The art of photojournalism, in color

On the Line: The New Color Photojournalism, by Adam D. Weinberg, Minneapolis: Walker Art Center. Distributed by the University of Pennsylvania Press. 42 color plates. 80 pp. $29.95. Ninety-seven percent of the film used in the United States is color film. Yet color photography has only recently begun to penetrate the museums and galleries. Very few colleges teach color, and those that do would be loath to teach color photography before grounding a student in the aesthetics of black and white. In its pursuit of acceptance, serious photography - that which aspires to the intellectual weight of painting - has shunned the ubiquitous color print.

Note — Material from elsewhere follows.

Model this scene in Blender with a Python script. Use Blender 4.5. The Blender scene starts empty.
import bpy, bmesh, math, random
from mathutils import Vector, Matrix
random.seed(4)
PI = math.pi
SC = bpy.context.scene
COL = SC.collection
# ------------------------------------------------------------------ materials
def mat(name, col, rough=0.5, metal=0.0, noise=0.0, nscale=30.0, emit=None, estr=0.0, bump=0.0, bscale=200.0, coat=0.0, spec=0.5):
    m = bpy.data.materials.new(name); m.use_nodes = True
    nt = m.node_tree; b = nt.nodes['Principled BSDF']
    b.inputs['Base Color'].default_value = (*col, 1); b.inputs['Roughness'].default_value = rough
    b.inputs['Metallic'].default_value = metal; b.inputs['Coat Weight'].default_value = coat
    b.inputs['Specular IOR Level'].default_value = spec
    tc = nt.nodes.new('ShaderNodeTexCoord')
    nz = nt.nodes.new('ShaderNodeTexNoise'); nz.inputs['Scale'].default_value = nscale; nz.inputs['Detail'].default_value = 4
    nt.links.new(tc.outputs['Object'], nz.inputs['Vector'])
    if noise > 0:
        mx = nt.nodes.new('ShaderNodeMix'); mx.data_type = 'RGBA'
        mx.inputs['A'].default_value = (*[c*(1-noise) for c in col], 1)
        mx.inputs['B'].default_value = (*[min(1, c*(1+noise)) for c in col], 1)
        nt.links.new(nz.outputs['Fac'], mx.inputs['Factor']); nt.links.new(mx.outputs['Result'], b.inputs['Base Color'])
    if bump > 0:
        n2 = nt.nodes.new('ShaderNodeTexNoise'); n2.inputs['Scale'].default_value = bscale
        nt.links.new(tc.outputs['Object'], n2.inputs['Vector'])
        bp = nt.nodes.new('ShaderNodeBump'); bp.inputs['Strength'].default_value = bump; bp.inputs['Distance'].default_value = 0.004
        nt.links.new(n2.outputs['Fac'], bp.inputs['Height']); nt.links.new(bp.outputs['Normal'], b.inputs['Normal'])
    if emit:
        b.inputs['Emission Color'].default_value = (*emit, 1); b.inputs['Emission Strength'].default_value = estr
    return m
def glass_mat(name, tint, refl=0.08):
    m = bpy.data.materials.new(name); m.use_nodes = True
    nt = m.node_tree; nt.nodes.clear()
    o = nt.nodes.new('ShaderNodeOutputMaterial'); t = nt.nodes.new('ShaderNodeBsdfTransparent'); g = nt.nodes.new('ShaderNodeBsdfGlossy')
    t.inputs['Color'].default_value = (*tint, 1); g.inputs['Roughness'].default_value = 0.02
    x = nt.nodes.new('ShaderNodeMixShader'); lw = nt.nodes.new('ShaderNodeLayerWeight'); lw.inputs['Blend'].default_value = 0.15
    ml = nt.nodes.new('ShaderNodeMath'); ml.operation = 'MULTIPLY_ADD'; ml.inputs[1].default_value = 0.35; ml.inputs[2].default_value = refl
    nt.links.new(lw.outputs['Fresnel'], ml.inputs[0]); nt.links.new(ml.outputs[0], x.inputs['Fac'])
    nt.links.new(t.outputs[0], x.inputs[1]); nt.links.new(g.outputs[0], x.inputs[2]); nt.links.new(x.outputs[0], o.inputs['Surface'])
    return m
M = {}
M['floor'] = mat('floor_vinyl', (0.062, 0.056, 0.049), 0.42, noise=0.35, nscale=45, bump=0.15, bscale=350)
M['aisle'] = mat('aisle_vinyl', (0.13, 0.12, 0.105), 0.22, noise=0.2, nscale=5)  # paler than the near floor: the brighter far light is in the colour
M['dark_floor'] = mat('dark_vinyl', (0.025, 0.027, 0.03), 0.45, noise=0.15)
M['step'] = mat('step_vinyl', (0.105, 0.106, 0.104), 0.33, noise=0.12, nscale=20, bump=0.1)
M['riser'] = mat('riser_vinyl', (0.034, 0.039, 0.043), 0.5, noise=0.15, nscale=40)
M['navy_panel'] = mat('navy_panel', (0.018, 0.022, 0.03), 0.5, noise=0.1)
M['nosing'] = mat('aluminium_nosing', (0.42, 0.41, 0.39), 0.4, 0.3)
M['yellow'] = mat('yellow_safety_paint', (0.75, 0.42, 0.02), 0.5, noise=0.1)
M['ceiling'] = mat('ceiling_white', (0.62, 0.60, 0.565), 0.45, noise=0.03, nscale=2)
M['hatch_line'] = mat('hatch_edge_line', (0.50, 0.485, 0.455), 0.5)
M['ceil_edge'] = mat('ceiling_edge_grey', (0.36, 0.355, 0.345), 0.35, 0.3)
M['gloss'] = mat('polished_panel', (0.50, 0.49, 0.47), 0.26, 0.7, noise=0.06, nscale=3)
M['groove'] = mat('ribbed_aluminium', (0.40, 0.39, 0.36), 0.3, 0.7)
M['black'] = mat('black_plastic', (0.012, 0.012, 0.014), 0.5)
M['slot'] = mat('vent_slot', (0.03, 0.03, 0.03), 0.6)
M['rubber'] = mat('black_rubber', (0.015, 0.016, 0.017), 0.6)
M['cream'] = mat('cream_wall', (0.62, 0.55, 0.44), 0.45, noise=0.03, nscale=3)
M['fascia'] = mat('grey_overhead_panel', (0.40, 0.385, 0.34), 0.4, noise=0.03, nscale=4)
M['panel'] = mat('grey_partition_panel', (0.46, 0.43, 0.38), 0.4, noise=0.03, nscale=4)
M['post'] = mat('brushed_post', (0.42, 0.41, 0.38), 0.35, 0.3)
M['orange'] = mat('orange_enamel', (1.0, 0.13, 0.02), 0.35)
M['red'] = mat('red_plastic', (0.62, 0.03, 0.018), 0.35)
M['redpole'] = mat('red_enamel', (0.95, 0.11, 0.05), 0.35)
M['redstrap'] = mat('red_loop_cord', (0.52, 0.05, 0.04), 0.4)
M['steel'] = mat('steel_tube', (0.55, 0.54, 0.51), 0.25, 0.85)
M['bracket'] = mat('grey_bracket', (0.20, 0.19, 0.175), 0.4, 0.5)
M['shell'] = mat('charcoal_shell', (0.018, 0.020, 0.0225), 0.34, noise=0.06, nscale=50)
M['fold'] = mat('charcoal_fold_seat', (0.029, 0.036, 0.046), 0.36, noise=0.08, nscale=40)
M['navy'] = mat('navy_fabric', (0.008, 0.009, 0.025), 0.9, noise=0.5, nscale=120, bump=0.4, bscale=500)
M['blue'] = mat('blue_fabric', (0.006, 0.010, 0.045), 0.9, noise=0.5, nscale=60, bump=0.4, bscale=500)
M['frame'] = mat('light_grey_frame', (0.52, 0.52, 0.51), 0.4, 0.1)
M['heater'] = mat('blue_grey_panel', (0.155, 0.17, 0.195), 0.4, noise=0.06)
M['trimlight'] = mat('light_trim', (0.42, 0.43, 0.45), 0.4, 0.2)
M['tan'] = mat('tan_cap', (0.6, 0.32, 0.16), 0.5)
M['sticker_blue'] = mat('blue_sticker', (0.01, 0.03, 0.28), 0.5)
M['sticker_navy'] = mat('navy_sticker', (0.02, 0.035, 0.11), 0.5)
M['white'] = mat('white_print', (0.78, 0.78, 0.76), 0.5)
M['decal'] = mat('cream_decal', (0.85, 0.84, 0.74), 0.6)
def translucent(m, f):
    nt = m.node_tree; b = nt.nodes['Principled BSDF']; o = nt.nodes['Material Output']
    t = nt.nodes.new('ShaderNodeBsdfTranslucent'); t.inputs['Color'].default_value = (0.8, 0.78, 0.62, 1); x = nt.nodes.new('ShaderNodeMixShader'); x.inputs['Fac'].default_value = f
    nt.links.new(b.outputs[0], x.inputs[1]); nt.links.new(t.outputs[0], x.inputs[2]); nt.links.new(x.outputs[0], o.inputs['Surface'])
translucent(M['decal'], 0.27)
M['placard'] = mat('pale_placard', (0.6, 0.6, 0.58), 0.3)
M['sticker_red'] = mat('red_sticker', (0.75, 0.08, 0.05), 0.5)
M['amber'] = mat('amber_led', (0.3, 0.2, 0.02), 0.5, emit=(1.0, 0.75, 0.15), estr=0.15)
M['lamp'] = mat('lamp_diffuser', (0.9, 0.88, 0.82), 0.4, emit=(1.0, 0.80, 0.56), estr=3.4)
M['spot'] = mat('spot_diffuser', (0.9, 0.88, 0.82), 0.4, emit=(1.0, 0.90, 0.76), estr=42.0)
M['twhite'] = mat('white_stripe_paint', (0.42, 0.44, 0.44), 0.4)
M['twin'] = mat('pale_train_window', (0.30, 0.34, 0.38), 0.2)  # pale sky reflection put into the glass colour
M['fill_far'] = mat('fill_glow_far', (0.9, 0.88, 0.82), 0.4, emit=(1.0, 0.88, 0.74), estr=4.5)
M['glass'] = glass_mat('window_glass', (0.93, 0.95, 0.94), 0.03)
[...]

Indeed, documentary photography and photojournalism remained black and white well beyond the technical necessity to do so.

The anti-intellectualism that has shadowed all photography from its inception fuels the prejudice against color photography. A few art photographers have worked in color, but they have not been able to vitiate the triple charge that color is the stuff of amateurs, that it is merely decorative, and that its long association with advertising has played out its potential. In brief, color is thought to be facile and illusory.

It is not surprising, then, that the new color photojournalists were trained in black-and-white processes. Yet like their generational peers in art and literature, these postwar photographers move easily across the putative border of high art and popular culture. They came of age with reliable color film (and color television). Although most continue to work in black and white, they find a strict allegiance to black-and-white photography to be pedantic and exasperating.

Jean-Marie Simon, one of the photographers represented in this book, puts it matter-of-factly: ``I don't see in black and white. I see in color.''

The new color photojournalists work ``on the line,'' as Adam Weinberg's essay makes clear. Like photojournalists since Mathew Brady, their work occupies that broad middle ground between news reporting and art.

Because they work in color, their photographs are also poised between the gravity of the traditional black-and-white documentary subject and the pure sense appeal of chromatic display.

The international photojournalists represented in this collection are not rebels. In fact, the absence of ideological consistency demonstrates how the use of color is more a matter of generational experience than po litical posture. Most of the new color photojournalists work or have worked for large photographic agencies like Magnum and Gamma-Liaison. They are united in their attempt to develop a fluency in color, and in their determination not to let the beautiful print overpower content. Nevertheless, they offer a diversity of rationales and methods.

David Burnett, whose work has appeared in Time, Life, and GEO, admits that ``color can sap a picture instead of add things to it.'' By shooting at night under artificial lights, Burnett turns the color down in his series on small-town baseball teams. Rio Branco, who is also a filmmaker, states that ``when color is just seen as a tool for formal intentions in a dramatic situation, it can be obscene, useless.'' He lets color unite the picture's surface but not dictate its subject. Gilles Peress and Alex Webb are attracted to deeply saturated, even garish color. Both insist that the intensity of subject matter must equal the intensity of color.

Happily, the book ranges beyond the center of photojournalistic practice. It includes Harry Gruyaert's passive pictures, which seem to exist only by virtue of color, and the discomforting voyeurism of Michel Folco, whose series on crime in Houston suggests that he is heir to the acidic light and aggressive stance of the legendary Weegee.

Edward Weston, whose black-and-white photographs sighed with pleasurable awareness of form and tone, began using color film toward the end of his career. He observed: ``You find few subjects that can be expressed in either color or black and white.''

``The two do not compete with each other,'' he wrote. ``They are different means to different ends.'' The new color photojournalists challenge Weston, charging deep into the historical alliance of black-and-white photography and documentary work.

More fundamentally, these photographers question the notion that color in photography serves only the disinterested enjoyment of the aesthete or casual hobbyist. In so doing, they help to validate all color work, including that of the amateur. The long-term effect of the new color photojournalism may just be to bring into focus the showdown between the professional and the amateur that the new automatic cameras and reliable color film presage.